Re: Syllabus for Seed Developer Qualifications [WAS Re: Some considerations about AGI]

From: entropy@farviolet.com
Date: Thu Feb 02 2006 - 08:44:51 MST


On Fri, 3 Feb 2006, Kevin Osborne wrote:

>> Have you looked at Alice, from Stanford University? Still in the early
>> stages, but it looks like it supports parallelism in a quite interesting
>> fashion.

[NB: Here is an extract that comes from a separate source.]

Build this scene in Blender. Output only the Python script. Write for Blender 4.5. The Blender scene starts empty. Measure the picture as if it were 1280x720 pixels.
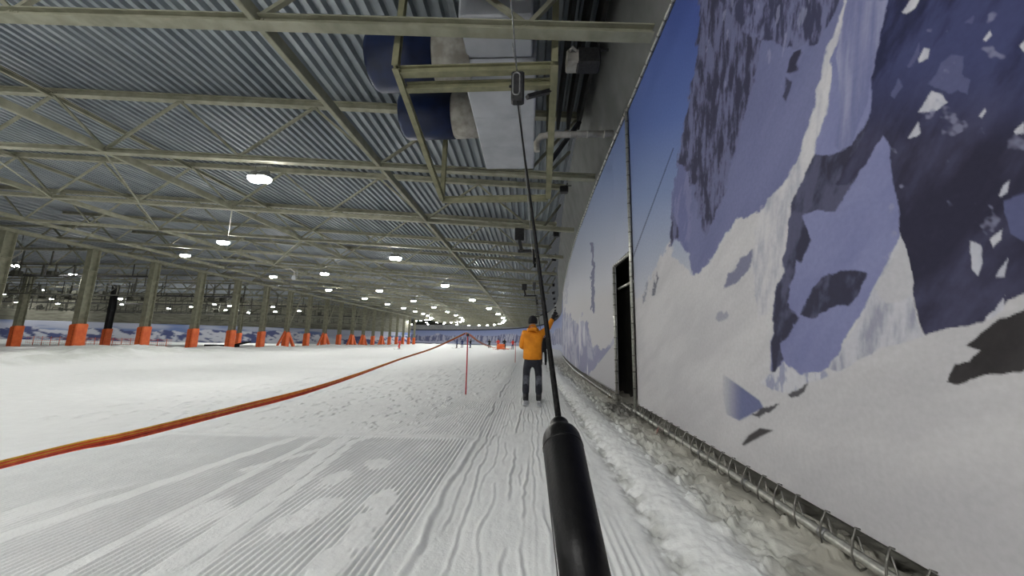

Check out "Promises". Nice!
>
> will do; though new/experimental languages have certain advantages
> (evolution says they'll be better) they also have certian
> disadvantages; like the necessity to write your own API modules for
> solved problems (sorts, collections, tcp/ip, unicode, math, remoting,
> etc) - this is not to say that any newer-language-of-your-choice
> doesn't have some or all of these features; but does in have
> http://cpan.org/authors/id/D/DC/DCANTRELL/Acme-Scurvy-Whoreson-BilgeRat-1.0.readme
> ? :-)

One problem with most experimental languages is that they arn't compiled,
or if are don't have the low level access to the machine that C++ does.
I say C++ because the inline methods/functions give you high level
abstract code that can compile directly down to an instruction or two of
assembly. GCC these days is quite good at peeling away the layers of
abstraction. For example an inline getter/setter method usually produces
exactly the same code that a direct assignment does.